捨受は苦楽の感受を感じない受であり、意根が捨受であると説くことも一部道理がある。意根は身触に対する捨受である。色身が如何に痛んでも、意根は痛みを感じず、身識と意識が痛みを感じる。身識と意識が存在しない時、色身は痛みを感じない。例えば手術の際、身識と意識が存在すれば人は覚醒しており、必ず激しい痛みを感じる。痛覚を滅除するには麻酔を用い、まず身識を滅し、次に意識を滅する。そうすれば手術中の色身は痛みを感じない。
歯痛の際、眠りに就いて六識が滅すれば痛みを感じなくなるが、歯の炎症は依然存在しており、目覚めれば再び痛みが続く。夜中に痛みで目覚めることもある。何故夜中に目覚めるのか。昏睡時には身体が重篤でも痛みを感じないが、目覚めれば耐え難い痛みを感じる。
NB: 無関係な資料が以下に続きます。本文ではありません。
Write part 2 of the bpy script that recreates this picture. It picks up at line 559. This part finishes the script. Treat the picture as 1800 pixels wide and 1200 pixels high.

地獄での報いを受ける際、痛みで気絶すれば痛みを感じないが、業力は罪人が気絶することを許さず、業風が吹けば罪人は再び覚醒し、報いを受け続ける。禅定中も痛覚は軽減または消失する。六識が消失するか微弱となるためである。
故に痛覚は身識と意識が共に体験する覚受であり、意根にこのような覚受はない。仮にあったとしても、意識は知ることができず、観察できない。衆生は皆六識の覚受を以て覚受とする。六識が滅するか微弱となれば、意根が如何なる覚受や心理状態にあろうと、意識は知ることができない。知らなければ意根に何の感受もなく、心の働きもない、或いは意根は単純で智慧が浅いと考える。
意根の機能作用が強大化して六識に代わる時、一切の覚受は意根のものとなる。しかしこの時、意根の禅定智慧の修養は既に非常に優れており、ほとんどが捨受で、情緒の波動はない。一般衆生の意根には依然として苦楽受があり、捨受のみならず、意識に似た心理的覚受がある。屈辱感、抑圧、煩悶、憤り、喜び、楽しみ、興奮など、情緒の波動が大きいからこそ、怒涛の如き憤り、手舞足蹈する喜び、表情に現れる歓喜といった情緒が生じるのである。